Nell’attraversare il fiume delle notizie – e nell’essere attraversati dallo stesso fiume – la domanda di Cioran, che diventa anche la domanda di Quirico, diventa una provocazione e un appello.
Nella narrazione mediatica della sofferenza e della morte si vorrebbe cogliere una vibrazione di umanità capace di smuovere la coscienza dall’indifferenza e dall’assuefazione.
Difficilmente questo accade e preoccupa quest’assenza perché è il segno di un vuoto nel quale si muove spesso l’informazione.
Domenico Quirico non si rassegna e si interroga come uomo che ha negli occhi i volti di persone morenti o frammenti di persone uccise là dove infuriano la guerra e l’odio.
“Che cosa è – scrive – la vita di un giornalista? Che cosa è stata la mia vita? Sono le persone che ho incontrato, per raccontarle. Ogni frammento della mia esistenza è composto da un frammento della vita loro, da mille piccoli terribili tratti di vita nel momento in cui, in un luogo e in un tempo, ci siamo incrociati per caso o per scelta”.
Le brutte notizie che anche in questi giorni vengono dalla porta accanto come dagli estremi confini del mondo, danno ulteriore forza a un altro pensiero di Quirico: “Per scrivere si scende nelle profondità insondabili dell’essere, il proprio e soprattutto quello degli altri. Scrivere, sì, appartiene al mistero. E invece…”.
Invece quello che solitamente accade nel modo dei media sembra lasciare spazio a “un giornalismo del sentito dire” dove l’incontro diretto con le persone non è ritenuto necessario per costruire una notizia, per scrivere un editoriale, per essere firma di successo.
Un buon giornalismo non può però esistere senza un supplemento di umanità e così una sana opinione pubblica non può esistere senza un risveglio della coscienza di ogni persona.

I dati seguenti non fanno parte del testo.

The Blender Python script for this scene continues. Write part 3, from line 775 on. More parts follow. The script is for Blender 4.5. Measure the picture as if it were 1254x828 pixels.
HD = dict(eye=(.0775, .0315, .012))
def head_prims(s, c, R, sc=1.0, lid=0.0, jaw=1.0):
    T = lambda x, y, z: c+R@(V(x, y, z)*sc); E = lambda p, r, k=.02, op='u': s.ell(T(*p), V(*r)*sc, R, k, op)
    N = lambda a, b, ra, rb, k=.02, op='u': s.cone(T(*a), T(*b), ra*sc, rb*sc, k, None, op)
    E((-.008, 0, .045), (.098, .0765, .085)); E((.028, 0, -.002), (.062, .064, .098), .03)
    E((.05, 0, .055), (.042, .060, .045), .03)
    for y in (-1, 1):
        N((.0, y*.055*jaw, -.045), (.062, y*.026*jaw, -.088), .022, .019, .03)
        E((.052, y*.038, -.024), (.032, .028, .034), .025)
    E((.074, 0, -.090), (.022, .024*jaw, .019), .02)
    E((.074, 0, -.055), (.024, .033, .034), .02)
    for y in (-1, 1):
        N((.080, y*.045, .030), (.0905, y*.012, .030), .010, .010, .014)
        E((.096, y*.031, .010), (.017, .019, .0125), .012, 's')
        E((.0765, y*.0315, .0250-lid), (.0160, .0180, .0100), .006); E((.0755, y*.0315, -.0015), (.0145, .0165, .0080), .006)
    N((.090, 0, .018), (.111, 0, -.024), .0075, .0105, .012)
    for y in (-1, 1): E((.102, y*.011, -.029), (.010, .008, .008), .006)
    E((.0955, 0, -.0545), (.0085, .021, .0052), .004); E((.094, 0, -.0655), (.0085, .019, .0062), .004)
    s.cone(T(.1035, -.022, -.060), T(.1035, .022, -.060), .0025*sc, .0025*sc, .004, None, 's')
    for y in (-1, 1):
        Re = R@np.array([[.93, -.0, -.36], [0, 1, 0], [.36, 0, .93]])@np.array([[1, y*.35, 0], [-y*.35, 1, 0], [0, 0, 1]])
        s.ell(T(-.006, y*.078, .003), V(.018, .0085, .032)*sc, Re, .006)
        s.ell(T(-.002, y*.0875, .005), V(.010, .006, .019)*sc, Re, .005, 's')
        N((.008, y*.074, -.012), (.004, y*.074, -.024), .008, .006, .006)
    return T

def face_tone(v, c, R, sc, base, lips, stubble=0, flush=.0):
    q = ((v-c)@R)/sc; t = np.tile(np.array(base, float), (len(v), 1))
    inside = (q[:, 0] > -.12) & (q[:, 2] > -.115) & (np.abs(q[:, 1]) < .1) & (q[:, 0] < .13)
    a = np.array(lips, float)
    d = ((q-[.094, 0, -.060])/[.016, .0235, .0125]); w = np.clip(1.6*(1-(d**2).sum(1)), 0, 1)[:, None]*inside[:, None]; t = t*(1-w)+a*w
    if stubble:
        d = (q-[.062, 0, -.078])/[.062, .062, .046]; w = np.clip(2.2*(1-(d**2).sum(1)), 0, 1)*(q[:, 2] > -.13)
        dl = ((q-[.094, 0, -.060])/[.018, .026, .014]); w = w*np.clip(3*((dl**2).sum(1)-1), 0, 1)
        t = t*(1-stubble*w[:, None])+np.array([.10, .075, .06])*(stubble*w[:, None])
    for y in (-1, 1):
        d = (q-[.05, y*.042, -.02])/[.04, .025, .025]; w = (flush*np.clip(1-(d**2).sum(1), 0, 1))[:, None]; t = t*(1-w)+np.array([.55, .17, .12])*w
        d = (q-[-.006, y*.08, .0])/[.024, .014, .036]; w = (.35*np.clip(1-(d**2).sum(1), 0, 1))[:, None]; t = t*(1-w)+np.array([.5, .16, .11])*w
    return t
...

Quirico lo conferma con una professionalità che non gli impedisce di piangere accanto a un uomo morente anche se non può che essere testimone di una morte da raccontare. Di fronte a tragedie che si stanno consumando e annunciando c’è una responsabilità dei giornalisti e c’è una responsabilità dei lettori.
L’immagine del pozzo che Quirico richiama nel titolo del libro è per entrambi. È un invito a calarsi nella profondità del mistero della vita dell’uomo per emergere con la forza disarmata e disarmante di un’anima da menzionare non per distrazione.